As a
form, the novella attracted me early. It
didn’t have the capaciousness of a novel, or the tight rising action of a short
story, but it promised both a wider canvas and the close reading of
character. In time, I came to realize how
near it was to a screenplay, the economy of depth.
My parents had some John O’Hara titles on the shelf. I don’t think they were fans of the later novels, which were heavy-duty door-stoppers, but they had all of the story collections – his stories from the 1960’s are terrific, and invite reappraisal – and a trilogy of novellas called Sermons and Soda-Water. That book became my model for what a novella ought to be, rigorous and intense.

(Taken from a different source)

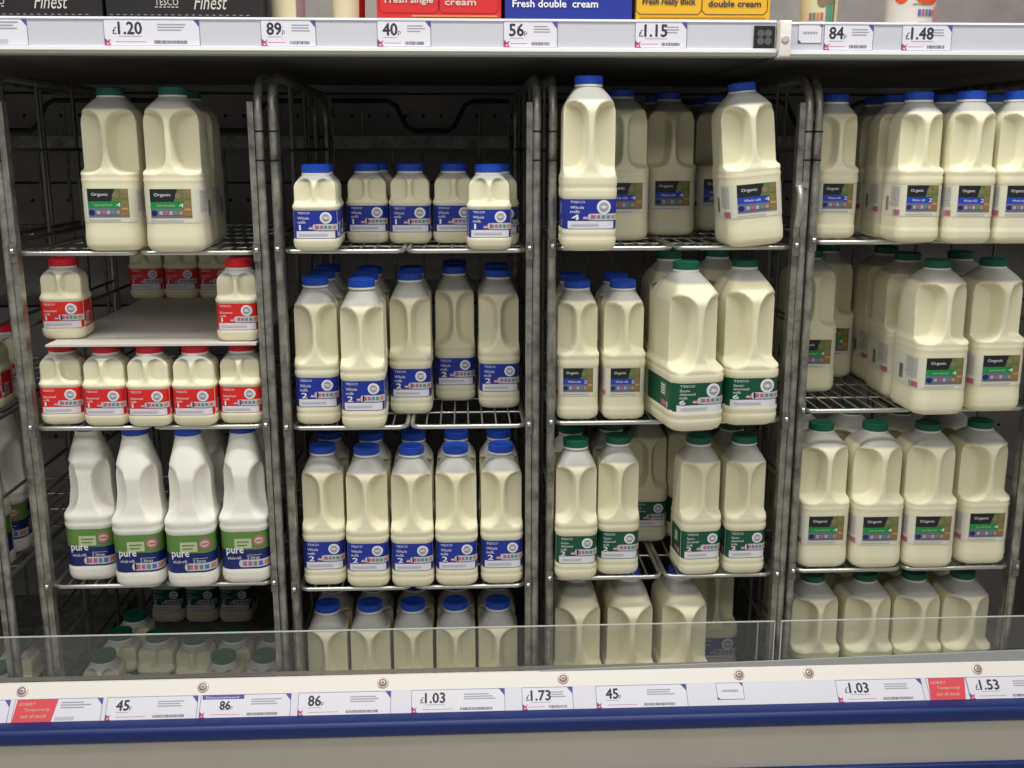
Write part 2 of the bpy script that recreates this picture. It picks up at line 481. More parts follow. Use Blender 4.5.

I didn’t see anything to match it for twenty years, and then Jim Harrison published Legends of the Fall, and that book had me seriously re-thinking what you could maybe accomplish in a hundred-odd pages. (I have to say that the movie adaption is execrable, a subject for another time.)
Much
influenced by Legends of the Fall, I
wrote a bounty hunter novella called
Then I
did a spy story, called Viper, and
put it up as an Amazon e-book. I did the
same with another, The Kingdom of Wolves. I love the form, but the issue is
marketability.
We come now to the Nero Wolfe Society’s Black Orchid Award, which is specifically for novellas, written after the manner of Rex Stout. This doesn’t mean a pastiche, like a Sherlock Holmes and Watson; in fact, you’re not supposed to use Nero and Archie at all, or their ecosystem. It means, in the spirit of. I read a couple of Wolfe novellas, to get the flavor, but I found them dated and contrived, and I read one of the recent winners, “The Black Drop of Venus,” which appeared in Hitchcock, and a mystery I found original and ingenious. The obvious question: could I write one?
I don’t know the answer, but I’m taking a crack at it. The trick, of course, is how to do Nero-esque without the tiresome Nero himself, the misogyny, the hothouse flowers, the bloviating condescension. Archie, let’s face it, is by far the more attractive (and authentic) personality.
A bigger question is how to address the basic gimmick of the Nero stories. He never leaves the house. Archie does the legwork and reports back. Nero reads the runes and fingers the villain. How do you repurpose this, without falling into inert convention? “The Black Drop of Venus,” manages to solve the problem convincingly, with a good deal of wit. I hope to follow suit.